Like watching a train wreck happen

U.S. President Donald Trump is promising billions of dollars to farmers as compensation for damage caused by his trade war with China, but it’s not clear where the money will come from.  |  REUTERS/Carlos Barria photo

No one I know has ever witnessed a train wreck as it happened. As such, when a friend or colleague says or writes that an event “was like watching a train wreck happen,” I’m pretty sure it wasn’t like watching a train wreck happen.

Until May 5, that is, when U.S. President Donald J. Twitter used his thumbs to announce he would boost the current 10 percent American tariffs on US$200 billion of Chinese goods to 25 percent because, he explained, the Chinese had backpedaled on an almost completed trade deal.

That unilateral action kicked off a week of rising political tension and falling commodity prices. China quickly answered with tariff hikes of its own. It said it would increase current tariffs on $60 billion of U.S. goods and, on June 1, hit 5,000 more U.S. products with 25 percent tariffs.

The White House responded by saying it would place tariffs on $300 billion more worth of Chinese goods imported into the U.S.

Markets cracked on the news. Nearly $2 trillion drained from New York equity markets in a week. Commodity prices followed; both new and old crop corn and soybean futures sagged to life-of-contract lows May 13. (All rebounded May 14, however, on news of crop planting delays and a possible federal bailout.)

The President, ever worried about his red-and-rural voter base, quickly took to Twitter to reassure farmers that he had their backs.

Initially, he said he would use part of the tariffs “paid by China” to buy excess U.S. commodities and send them “to poor & starving countries in the form of humanitarian aid.”

The idea, of course, was malarkey for two key reasons. First, as every farm group economist has said repeatedly for a year, China doesn’t pay U.S.-imposed tariffs; U.S. buyers of Chinese goods pay them.

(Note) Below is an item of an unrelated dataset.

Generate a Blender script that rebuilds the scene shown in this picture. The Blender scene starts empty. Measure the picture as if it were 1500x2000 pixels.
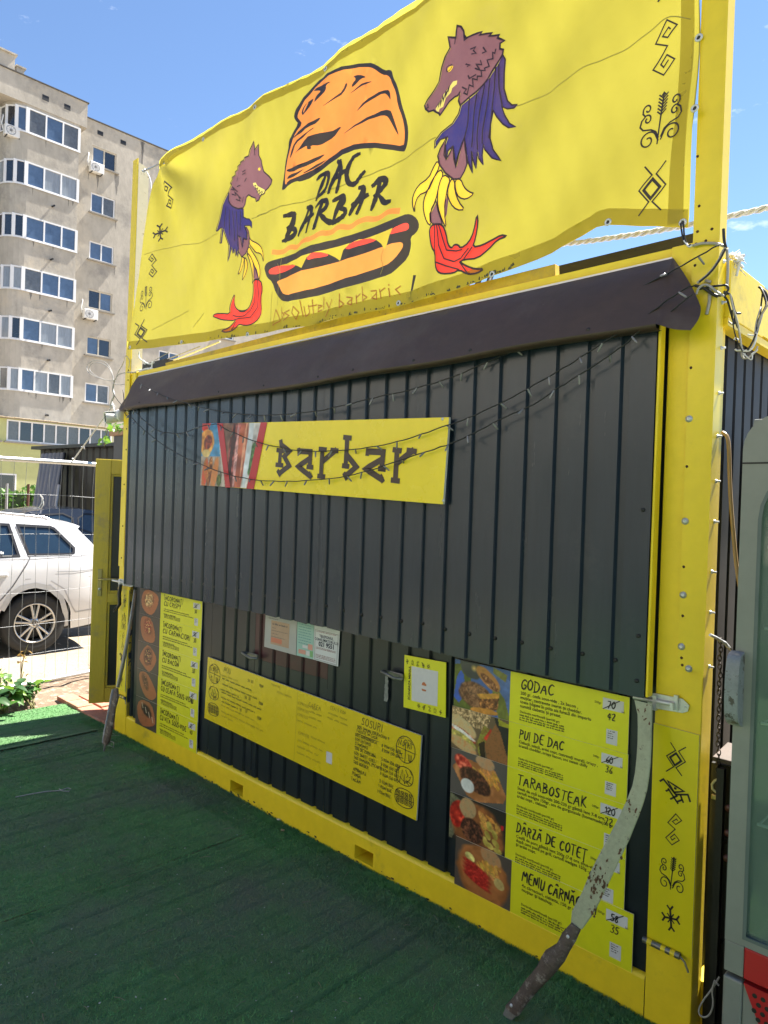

That means there is no pot of Chinese gold for the federal government to use to buy American commodities.

Also, as Chuck Abbott of FERN’s Ag Insider, explained in his May 13 report, even “If Trump’s proposal is implemented, it would expand U.S. food donations 10 times or more from recent levels at the same time the administration wants to shut down the premier U.S. food-aid program…”

When both of those tweeted turkeys failed to fly, the President tossed out his latest plan: send “patriot” farmers $15 billion in “reciprocal” cash which, he said, is equal to “the biggest purchase China ever made.”

Again, there is no “reciprocal” cash.

Moreover, the “biggest purchase,” noted FERN’s Abbott, “for U.S. exports to China was $25.7 billion in fiscal 2014,” or nearly $11 billion more than Trump’s suggested 2019 bailout of his 2018 bailout.

No one in the White House, on Capitol Hill or at USDA has said definitively where the billions will come from. The likeliest piggy bank is USDA’s Commodity Credit Corp., or CCC. A year ago, the Trump administration “borrowed” $12 billion from the CCC for “mitigation” payments to soothe rural bruises after the White House’s first dive into the tariff tarpit. Now comes a likely second, even bigger raid.

All of which leaves U.S. farmers, who less than three years ago backed what they were told was the most free market, most free trade Congress and White House in a generation, again waiting for government bail-out cheques as the White House continues to hand over hard-won export markets to global competitors.

Even worse, few in Congress or the White House have either the courage or plan to stop this runaway locomotive.

On second thought, this is exactly what a train wreck looks like when it’s happening.

Alan Guebert is an agricultural columnist based in Illinois.